The helicopter kept us all awake. It was circling overhead, and we all eventually went to sleep with the sound of the pounding rotors in our heads. What we all knew, but didn't say, was that we knew there war trouble nearby. We also knew that it wasn't a television news chopper. They don't come out after ten o'clock. The news for the day has already been made by then. What we were hearing was trouble in progress.
Sure enough, when we woke up the next morning, my wife got the news from the TV without a helicopter. Two men had been shot by police and DEA agents just about the time we were all trying to pull the covers over our heads and close out the day. Six blocks from our house.

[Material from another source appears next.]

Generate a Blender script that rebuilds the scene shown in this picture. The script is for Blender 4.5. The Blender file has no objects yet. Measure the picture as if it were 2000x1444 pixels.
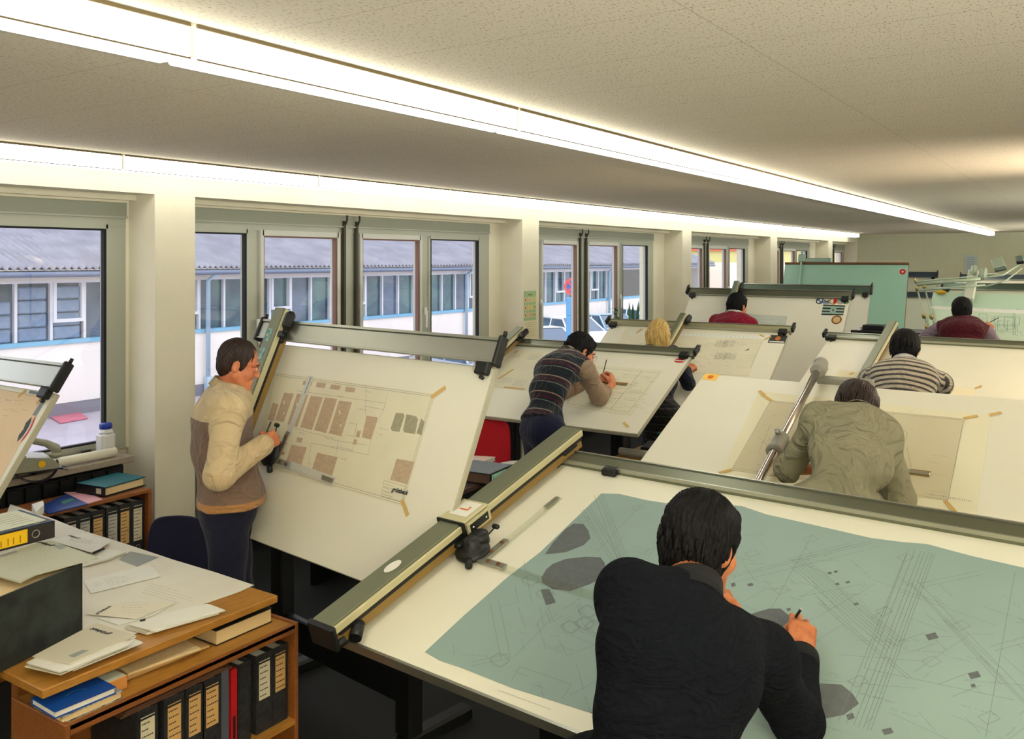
import bpy, math, random
import numpy as np
from mathutils import Vector, Matrix
from math import sin, cos, pi, radians
SC = bpy.context.scene
COL = SC.collection
# ------------------------------------------------------------------ camera, world, exposure
F = 1737.0                       # focal length in pixels of a 2000 px wide frame
TH = math.atan(1160 / F); S_, C_ = math.sin(TH), math.cos(TH); CAMH = 2.1
cd = bpy.data.cameras.new('camera'); cam = bpy.data.objects.new('camera', cd); COL.objects.link(cam)
cam.location = (0, 0, CAMH); cam.rotation_euler = (pi/2, 0, TH)
cd.sensor_width = 36; cd.lens = 36*F/2000; cd.shift_y = -(722-508)/2000; cd.clip_start = .05; cd.clip_end = 400
SC.camera = cam
SC.view_settings.view_transform = 'Standard'; SC.view_settings.look = 'None'
SC.view_settings.gamma = 1; SC.view_settings.use_curve_mapping = False
SC.view_settings.exposure = 1.2
W = bpy.data.worlds.new('overcast_sky'); SC.world = W; W.use_nodes = True
W.node_tree.nodes['Background'].inputs[0].default_value = (.93, .94, 1.0, 1)
W.node_tree.nodes['Background'].inputs[1].default_value = 1.1
LAMP = 2.9                       # emission strength of the fluorescent diffusers
LAMPCOL = (1.0, .995, .92)

# ------------------------------------------------------------------ helpers
def V(*a): return np.array(a, float)
def ray(px, py):
    u = (px-1000)/F; return V(u*C_-S_, u*S_+C_, (508-py)/F)
def T(px, py, s): return V(0, 0, CAMH) + ray(px, py)*s
def atz(px, py, z): d = ray(px, py); return V(0, 0, CAMH) + d*(z-CAMH)/d[2]
def atx(px, py, x): d = ray(px, py); return V(0, 0, CAMH) + d*x/d[0]
def aty(px, py, y): d = ray(px, py); return V(0, 0, CAMH) + d*y/d[1]
def nrm(v): v = np.asarray(v, float); return v/(np.linalg.norm(v)+1e-12)

def srgb(r, g, b):
    f = lambda c: (c/255/12.92 if c/255 <= .04045 else ((c/255+.055)/1.055)**2.4)
    return (f(r), f(g), f(b), 1)
MATS = {}
def add_fold(nt, b, src, fold):
    """soft cloth folds as a second bump layer"""
    N, L = nt.nodes, nt.links; n = N.new('ShaderNodeTexNoise'); n.inputs['Scale'].default_value = 5.5; n.inputs['Detail'].default_value = 2.5; n.inputs['Distortion'].default_value = 1.6; L.new(src, n.inputs['Vector'])
    a = N.new('ShaderNodeMath'); a.operation = 'SUBTRACT'; a.inputs[1].default_value = .5; L.new(n.outputs['Fac'], a.inputs[0]); c = N.new('ShaderNodeMath'); c.operation = 'ABSOLUTE'; L.new(a.outputs[0], c.inputs[0])
    r = N.new('ShaderNodeValToRGB'); r.color_ramp.interpolation = 'EASE'; r.color_ramp.elements[0].position = 0; r.color_ramp.elements[1].position = .11; r.color_ramp.elements[0].color = (1, 1, 1, 1); r.color_ramp.elements[1].color = (0, 0, 0, 1); L.new(c.outputs[0], r.inputs[0])
    bp = N.new('ShaderNodeBump'); bp.inputs['Strength'].default_value = fold; bp.inputs['Distance'].default_value = .022; L.new(r.outputs[0], bp.inputs['Height'])
    if b.inputs['Normal'].links: L.new(b.inputs['Normal'].links[0].from_socket, bp.inputs['Normal'])
    L.new(bp.outputs[0], b.inputs['Normal'])
def mat(name, col, rough=.6, metal=0, bump=0, bscale=60, var=0, vscale=8, spec=.4, aniso=None, var_col=None, emit=0, sheen=0, fold=0):
    if name in MATS: return MATS[name]
    m = bpy.data.materials.new(name); m.use_nodes = True; nt = m.node_tree; N = nt.nodes; L = nt.links
    b = N['Principled BSDF']; b.inputs['Base Color'].default_value = col
    b.inputs['Roughness'].default_value = rough; b.inputs['Metallic'].default_value = metal
    b.inputs['Specular IOR Level'].default_value = spec
    if sheen: b.inputs['Sheen Weight'].default_value = sheen
    if emit: b.inputs['Emission Color'].default_value = col; b.inputs['Emission Strength'].default_value = emit
    tc = N.new('ShaderNodeTexCoord'); src = tc.outputs['Object']
    if aniso:
        mp = N.new('ShaderNodeMapping'); mp.inputs['Scale'].default_value = aniso; L.new(src, mp.inputs[0]); src = mp.outputs[0]
    if var:
        n = N.new('ShaderNodeTexNoise'); n.inputs['Scale'].default_value = vscale; n.inputs['Detail'].default_value = 5; L.new(src, n.inputs['Vector'])
        r = N.new('ShaderNodeValToRGB'); r.color_ramp.elements[0].position = .35; r.color_ramp.elements[1].position = .65
        c2 = var_col or tuple(max(0, c*(1-var)) for c in col[:3])+(1,)
        r.color_ramp.elements[0].color = c2; r.color_ramp.elements[1].color = col
        L.new(n.outputs['Fac'], r.inputs[0]); L.new(r.outputs[0], b.inputs['Base Color'])
    if bump:
        n = N.new('ShaderNodeTexNoise'); n.inputs['Scale'].default_value = bscale; n.inputs['Detail'].default_value = 4; L.new(src, n.inputs['Vector'])
        bp = N.new('ShaderNodeBump'); bp.inputs['Strength'].default_value = bump; bp.inputs['Distance'].default_value = .01
        L.new(n.outputs['Fac'], bp.inputs['Height']); L.new(bp.outputs[0], b.inputs['Normal'])
    if fold: add_fold(nt, b, src, fold)
    MATS[name] = m; return m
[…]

It made me think of the way our realtor described our neighborhood fourteen years ago as we looked at properties around Oakland: "Some streets are nice and quiet, but you can walk just a few streets one way or another, and it's completely different." At the time, I trusted him. I still do, but it doesn't always make me more relaxed.
My trip to school every day takes me on a path that winds through those streets. The shrines with candles and Remy Martin bottles. The graffiti tags that describe and define territory. The debris that tells a story left in the gutters and the middle of the street. The sun is up, and sometimes you have to go around the caution tape, but the immediate danger has passed.
I suppose I do myself a favor by not associating with known felons or gang members. I know my neighbors and they know me. But sometimes I don't recognize the city in which I live. It's the city we chose to raise our child. It's the city that gave us speed bumps on our street to slow down the traffic. It's the city where I work and play. It's Oakland. It's home.
Sometimes home can be a very scary place.
Oakland: garden clubs and gang members.